Property transactions 3% lower compared with the same period last year, data reveals

New data from HM Revenue & Customs has revealed the number of UK residential property transactions in February 2024 was 3% lower than the same month in 2023.

The provisional non-seasonally adjusted estimate of the number of UK residential transactions in February 2024 is 73,360, 3% lower than February 2023 and 9% higher than January 2024.

Looking at the same data on a seasonally adjusted basis, HMRC said that transactions in February 2024 is 82,940, 6% lower than February 2023 and 1% higher than January 2024.

Commenting on the data, Andy Sommerville, Director at Search Acumen, the property data and insight provider, said:

“We are starting to see early green shoots of spring in today’s residential transaction figures, signs that the market is bouncing back from a difficult period constrained by affordability and supply last year. We can take some confidence in the gentle recovery of the market as potential movers are encouraged by falls in mortgage rates and a more stable macro-economic environment.

The commercial landscape has exhibited a degree more resilience compared to previous months, with non-residential transactions up 6% on last month, but down 3% annually. Whilst this modest uplift may inspire some confidence with investors, high borrowing costs continue to put a handbrake on larger commercial deals. Pockets of the market, such as Technology and Life Sciences, are prospering, partially in response to the Government’s ambitions to create the ‘Silicon Valley of the UK’ in the Golden Triangle. Our latest research found that commercial property values in Cambridge have climbed 44% over the last five years, despite a 20% fall in transaction volumes, demonstrating a hot market of high demand and limited supply.

In this challenging climate, demand must be capitalised on wherever possible, and every deal must be pushed forward unencumbered by delays.

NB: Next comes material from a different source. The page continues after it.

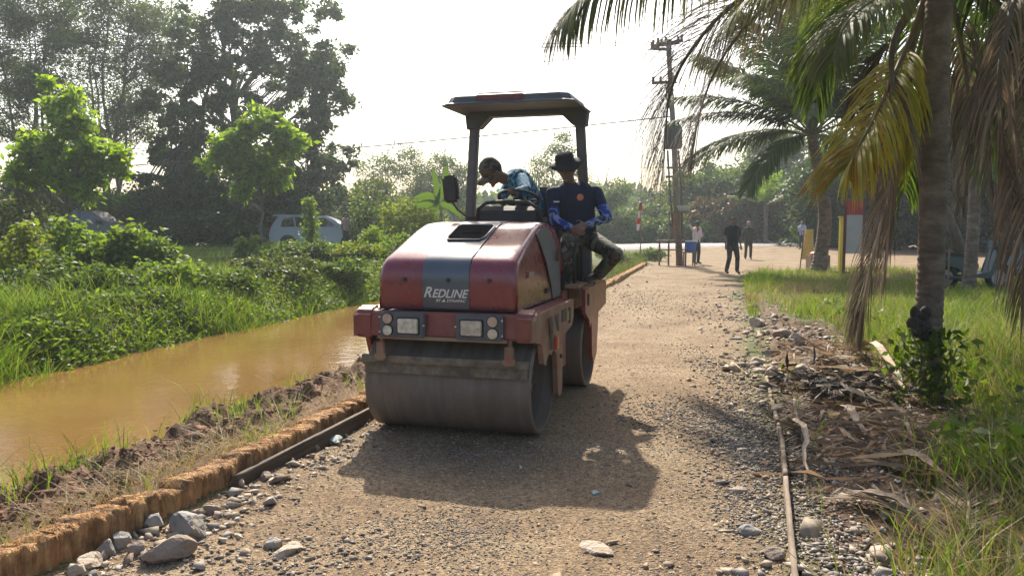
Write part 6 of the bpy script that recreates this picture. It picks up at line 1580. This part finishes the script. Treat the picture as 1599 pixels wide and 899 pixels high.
# sign board with red top, yellow post, planter block and bin
def board(px0, px1, py0, py1, d, zc, name, label, cat, cols, postm):
    A, B = at(px0, py0, d), at(px1, py1, d); b = foot((A.x + B.x) / 2, d); w, h = (B.x - A.x), (A.z - B.z)
    T = thing(name, label, cat, b); z0 = B.z - b.z
    for s in (-1, 1): MB().box((s * w / 2, 0.02, (z0 + h) / 2), (.07, .05, z0 + h)).build("post", postm, T)
    zz = z0 + h
    for fr_, m in cols:
        mb = MB(); mb.box((0, 0, zz - h * fr_ / 2), (w - .075, .03, h * fr_ - .004)); mb.build("panel", m, T); zz -= h * fr_
    return T
S_ = board(1321, 1347, 312, 396, 23.5, 0, "notice_board", "notice board with red top and pale lower panel behind the hanging dead frond", "sign", [(.28, mat("sign_red", (0.42, 0.03, 0.03), (0.5, 0.08, 0.06), rough=.6)), (.72, mat("sign_pale", (0.46, 0.40, 0.36), (0.52, 0.46, 0.42), rough=.7, scale=3))], mat("red_brown_frame", (0.16, 0.05, 0.04), rough=.7))
yb = foot(at(1314, 405, 24.5).x, 24.5)
T = thing("yellow_post", "square yellow post beside the red topped notice board", "post", yb); zt = at(0, 340, 24.5).z - yb.z
mb = MB(); mb.box((0, 0, zt / 2), (.16, .16, zt), bev=.01); mb.build("shaft", mat("yellow_paint", (0.55, 0.45, 0.04), (0.6, 0.5, 0.08), rough=.6), T); MB().box((0, 0, zt + .02), (.22, .2, .05), bev=.01).build("cap", mat("yellow_cap", (0.5, 0.42, 0.05), rough=.6), T)
mb = MB(); mb.box((0, 0, .04), (.55, .5, .1), bev=.01); mb.build("footing", M_conc, T)
wb = foot(at(1261, 408, 27).x, 27); T = thing("barrier_board", "leaning pale yellow board on a thin frame left of the corner palm", "board", wb)
zt = at(0, 358, 27).z - wb.z
mb = MB(); mb.prism([(-.20, .35), (.20, .35), (.16, zt), (-.10, zt)], -.02, .02, 'Y'); mb.build("panel", mat("yellow_board", (0.6, 0.42, 0.1), (0.66, 0.5, 0.18), rough=.6), T)
for s in (-1, 1): MB().tube([(s * .24, .05, -.05), (s * .14, 0, zt - .05)], .02, 6).build("leg", M_wood, T)
cb = foot(at(1277, 412, 26.2).x, 26.2); T = thing("concrete_block", "brown square planter block with a red top at the corner palm", "block", cb)
mb = MB(); mb.box((0, 0, .26), (.62, .5, .56), bev=.02); mb.build("body", mat("brown_concrete", (0.2, 0.12, 0.09), (0.28, 0.18, 0.13), rough=.9, scale=5), T)
mb = MB(); mb.ball((0, 0, .57), (.28, .22, .09), 3); mb.build("red_bag", mat("red_plastic", (0.6, 0.04, 0.03), rough=.4), T, smooth=True)
# leaning stump and stick
lb_ = foot(at(1503, 402, 19).x, 19); lq = lambda X, Y: at(X, Y, 19) - lb_
o = MB().tube([lq(1506, 404) * 1 + Vector((0, 0, -.1)), lq(1490, 362), lq(1476, 325)], [.14, .12, .09], 10).build("leaning_trunk", M_rb, None, smooth=True); o.location = lb_; tag(o, "short brown trunk leaning left above the blue scooter", "tree trunk")
sb_ = foot(at(1481, 428, 17).x, 17); o = MB().tube([(0, 0, -.1), (0, 0, .95)], .025, 6).build("stake", M_wood, None); o.location = sb_; tag(o, "thin upright wooden stake just right of the near palm trunk", "stake")

# ============================================================ VEHICLES
M_tyre = mat("tyre_rubber", (0.018, 0.018, 0.018), rough=.85); M_rim = mat("alloy_rim", (0.35, 0.35, 0.37), rough=.35, metal=.7)
M_win = glassy("dark_window_glass", (0.02, 0.028, 0.032))
def wheel(T, c, r, w, m_rim=M_rim):
    o = lathe("wheel", [(-w / 2, r * .62), (-w / 2, r * .93), (-w * .38, r), (w * .38, r), (w / 2, r * .93), (w / 2, r * .62)], (0, 0, 0), M_tyre, T, 28, 'X')
    o.rotation_euler = (0, 0, R(90)); o.location = c
    mb = MB(); mb.cyl((0, 0, 0), r * .62, w * .7, 'X', 20); 
    for k in range(5): t = k * 2 * math.pi / 5; mb.box((0, math.cos(t) * r * .3, math.sin(t) * r * .3), (w * .9, r * .14, r * .55), Matrix.Rotation(t - R(90), 3, 'X'))
    mb.build("rim", m_rim, o)
def car(label, px, d, rz, prof, glass, wheels, width, m, cat, name, extra=None, gap=.18, z=None):
    x = at(px, 380, d).x; b = Vector((x, d, Hf(x, d) if z is None else z)); T = thing(name, label, cat, b, rz)
    belt = max(p[1] for p in prof) * .58
    def tp(c):
        k = max(0, (c[2] - belt)) / (max(p[1] for p in prof) - belt); return (c[0], c[1] * (1 - .16 * k), c[2])
    mb = MB(); mb.prism(prof, -width / 2, width / 2, 'Y', taper=tp, bev=.05, seg=3); mb.build("body", m, T, angle=35)
    for g in glass:
        for s in (-1, 1):
            mb = MB(); mb.prism(g, s * width / 2 - .004, s * width / 2 + .006, 'Y', taper=lambda c: (c[0], c[1] * (1 - .16 * max(0, (c[2] - belt)) / (max(p[1] for p in prof) - belt)) + s * .004, c[2])); mb.build("side_window", M_win, T)
    for (wx, wr) in wheels:
        for s in (-1, 1): wheel(T, (wx, s * (width / 2 - .1), wr), wr, .2)
        for s in (-1, 1):
            mb = MB(); mb.cyl((wx, s * (width / 2 - .005), wr + .02), wr * 1.16, .03, 'Y', 24); mb.build("wheel_arch", M_blk, T)
    if extra: extra(T)
    return T
M_silver = mat("silver_paint", (0.22, 0.26, 0.32), rough=.3, metal=.3, coat=.6, dirt=(.3, .27, .22), dirt_amt=.2)
M_dark = mat("dark_grey_paint", (0.035, 0.042, 0.055), rough=.3, metal=.2, coat=.6, dirt=(.15, .13, .1), dirt_amt=.2)
prof = [(-2.1, .35), (-2.12, .75), (-2.02, 1.05), (-1.78, 1.42), (-1.55, 1.53), (-.6, 1.57), (.25, 1.50), (.62, 1.36), (1.15, 1.02), (1.9, .88), (2.08, .72), (2.1, .35), (1.9, .24), (-1.95, .24)]
glass = [[(-1.62, 1.04), (-1.50, 1.36), (-1.10, 1.44), (-1.02, 1.04)], [(-.95, 1.04), (-1.0, 1.45), (-.05, 1.45), (-.02, 1.04)], [(.05, 1.04), (.03, 1.44), (.35, 1.36), (.85, 1.04)]]
def ex1(T):
    mb = MB(); mb.prism([(-1.80, 1.47), (-2.02, 1.50), (-1.95, 1.56), (-1.5, 1.58)], -.6, .6, 'Y', bev=.01); mb.build("spoiler", M_silver, T)
    for s in (-1, 1): MB().box((-.4, s * .855, .93), (.22, .03, .035), bev=.008).build("door_handle", M_blk, T); MB().box((.75, s * .93, 1.06), (.14, .16, .11), bev=.03).build("wing_mirror", M_silver, T)
    for s in (-1, 1): MB().box((-2.04, s * .68, .98), (.08, .2, .25), bev=.02).build("tail_light", mat("tail_red", (.3, .02, .02), rough=.2), T); MB().box((2.0, s * .6, .74), (.12, .3, .12), bev=.02).build("headlight", M_glass, T)
car("silver hatchback parked on the far side of the field, left of the roller's bonnet", 503, 35.5, 0.05, prof, glass, [(-1.3, .31), (1.3, .31)], 1.72, M_silver, "car", "parked_car", ex1)
profp = [(-2.6, .55), (-2.62, 1.12), (-.55, 1.14), (-.52, 1.62), (-.3, 1.76), (.55, 1.74), (1.15, 1.22), (2.35, 1.08), (2.55, .85), (2.55, .45), (2.3, .38), (-2.4, .40)]
glp = [[(-.42, 1.20), (-.36, 1.62), (-.02, 1.66), (0.0, 1.20)], [(.06, 1.20), (.04, 1.66), (.50, 1.64), (.95, 1.22)]]
def ex2(T):
    for s in (-1, 1): MB().box((.9, s * .98, 1.22), (.12, .2, .16), bev=.03).build("wing_mirror", M_blk, T); MB().box((-.35, s * .9, 1.08), (.2, .03, .03)).build("door_handle", M_iron, T)
    mb = MB(); mb.box((-1.6, 0, 1.145), (1.95, 1.5, .03)); mb.build("bed_cover", M_blk, T)
    mb = MB(); mb.cyl((-.78, -.96, 1.22), .13, .06, 'Y', 20); mb.build("round_plate", M_white, T)
car("dark grey pickup truck parked behind the bushes at the far left", 140, 38.5, 0.03, profp, glp, [(-1.6, .38), (1.6, .38)], 1.84, M_dark, "pickup", "pickup_truck", ex2)

def scooter(label, px, d, rz, mbody):
    x = at(px, 430, d).x; T = thing("scooter", label, "motorcycle", foot(x, d), rz, None)
    for wx in (-.62, .62):
        wheel(T, (wx, 0, .29), .29, .09)
    mb = MB(); mb.prism([(-.80, .62), (-.84, .74), (-.55, .80), (.02, .72), (.12, .55), (.05, .38), (-.15, .36), (-.3, .5), (-.6, .56)], -.11, .11, 'Y', bev=.03); mb.build("rear_body", mbody, T, angle=40)
    mb = MB(); mb.prism([(.02, .30), (.32, .28), (.42, .35), (.56, .98), (.50, 1.0), (.34, .42), (.05, .38)], -.16, .16, 'Y', bev=.025); mb.build("leg_shield", mbody, T, angle=40)
    mb = MB(); mb.prism([(-.74, .80), (-.70, .86), (-.2, .84), (.08, .80), (.04, .72), (-.5, .78)], -.12, .12, 'Y', bev=.025); mb.build("seat", M_vinyl, T, angle=40)
    mb = MB(); mb.tube([(.62, 0, .3), (.50, 0, .95), (.46, 0, 1.02)], .03, 8); mb.build("fork", M_iron, T)
    mb = MB(); mb.tube([(.40, -.32, 1.05), (.48, -.1, 1.04), (.48, .1, 1.04), (.40, .32, 1.05)], .018, 8); h = mb.build("handlebar", M_blk, T)
    mb = MB(); mb.prism([(.40, .92), (.62, .95), (.58, 1.10), (.44, 1.12)], -.11, .11, 'Y', bev=.03); mb.build("headlamp_cowl", mbody, T, angle=40)
    for s in (-1, 1): mb = MB(); mb.tube([(.42, s * .22, 1.05), (.44, s * .27, 1.2)], .008, 6); mb.box((.44, s * .28, 1.24), (.02, .12, .08), bev=.01); mb.build("mirror", M_blk, T)
    for wx, a0, a1 in ((-.62, 20, 175), (.62, 10, 160)):
        vs, fs = [], []
        for k in range(13):
            t = R(a0 + (a1 - a0) * k / 12)
            for y in (-.06, .06): vs.append((wx + .33 * math.cos(t), y, .29 + .33 * math.sin(t)))
        for k in range(12): fs.append((2 * k, 2 * k + 1, 2 * k + 3, 2 * k + 2))
        o = link("fender", nmesh(vs, fs), mbody if wx > 0 else M_blk, T, True)
    mb = MB(); mb.tube([(-.1, -.13, .25), (-.75, -.15, .33)], [.025, .045], 10); mb.build("exhaust", M_iron, T, smooth=True)
    mb = MB(); mb.box((-.2, 0, .3), (.42, .2, .16), bev=.03); mb.build("engine", M_iron, T)
    return T
M_teal = mat("teal_blue_paint", (0.02, 0.075, 0.105), rough=.3, coat=.6)
scooter("teal blue scooter parked right of the near palm trunk", 1517, 17.6, .1, M_teal)
scooter("second scooter, dusty blue, partly behind the hanging fronds at the right edge", 1575, 20.5, .5, mat("dusty_blue_paint", (0.10, 0.18, 0.25), rough=.5, coat=.3))

# ============================================================ HAZE
def haze_box():
    mb = MB(); mb.box((10, 62, 13), (500, 220, 34)); m = bpy.data.materials.new("air_haze"); m.use_nodes = True
    N = m.node_tree.nodes; N.remove(N["Principled BSDF"]); v = N.new("ShaderNodeVolumePrincipled")
    v.inputs["Color"].default_value = (0.82, 0.93, 1.0, 1); v.inputs["Density"].default_value = HAZE; v.inputs["Anisotropy"].default_value = 0.55
    m.node_tree.links.new(v.outputs[0], N["Material Output"].inputs["Volume"])
    o = mb.build("haze", m, None); tag(o, "pale hot-weather haze over the whole scene", None, None, "stuff"); return o
HAZE = 0.0009
haze_box()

The property industry must urgently embrace technology and process innovation to maintain deal flow and support the overwhelmed Land Registry. Recent research shows that both homeowners and developers alike are experiencing delays of up to two years for registrations to complete in some cases. However, we can no longer afford to be slowed by antiquated paper-chasing and operational siloes. Fully digitising transactions across the value chain is key to injecting vitality and rekindling growth across sectors. With this in mind, we welcome the recent announcement this week from the Levelling Up Committee launching an inquiry on improving the home buying and selling process, identifying long term digitisation reform as a fundamental necessity for industry progress.

Without decisive action to enhance efficiency and affordability, the coming months risk a prolonged property limbo.”

Iain McKenzie, CEO of The Guild of Property Professionals, said that this month-on-month rise in home sales is “another piece of good news” that points to the “green shoots of recovery blossoming through the year”. He continued:

“Increased mortgage approvals and an expectation of lower interest rates to come all add to the sense that there’s a spring in the step of the property market. However, affordability still remains an obstacle for millions and we need to see more being done to address this for those eyeing up buying their own home

The Yorkshire Building Society announced a new product yesterday aimed at getting more first-time buyers on the property ladder, which is good news. The cost-of-living crisis has forced more people to shelve their saving habits, so any measures to help people with small deposits to buy should be welcomed.”

Nathan Emerson CEO Propertymark commented:

“Spring and summer are traditionally the strongest times for people to sell their homes, so we are likely to see a further uptake, making it easier to complete a transaction over the coming months .

Propertymark’s own Housing Insight Report more recently showed a 129% increase in the number of market appraisals undertaken, showing the growing desire from buyers and sellers to get moving once again.”

Karl Wilkinson, CEO at Access Financial Services said that while these figures are an “improvement on last month’s, reflecting the rickety uplift in the market” towards the end of last year, they are “still low compared to the year before”. He added:

“People are still feeling the squeeze. At 3.4%, inflation in the UK is quite a way off the 2% sweet spot and still higher than in the EU where it is 2.6%. While I appreciate caution, I hope that we don’t see the Bank of England continuing to delay a cut in the base rate. We need interest rates to go down soon to make mortgages more affordable, boost consumer confidence and drive sales.

A Spring Budget cut in stamp duty would have helped. Perhaps by Autumn we’ll have lower interest rates and an election-spurred stamp duty reduction, which would get people making property decisions with more confidence.”

Maria Harris, chair of the Open Property Data Association, said:

“February’s rise in residential transactions is an encouraging sign of recovery. It’s a busy time for the home-moving market, with rate changes and market updates coming at dizzying pace. Having a well-functioning home buying market has never been more important, so it’s encouraging to see the Levelling Up Select Committee inquiry on improving the process and the Law Society embracing upfront material information.

Currently, less than 1% of property data is available in an open, trustable, or shareable format. It’s essential that we fix these foundations and infrastructure through open data standards and trust frameworks before we can digitise the homebuying process and give consumers the transparency and ease of transaction they deserve.”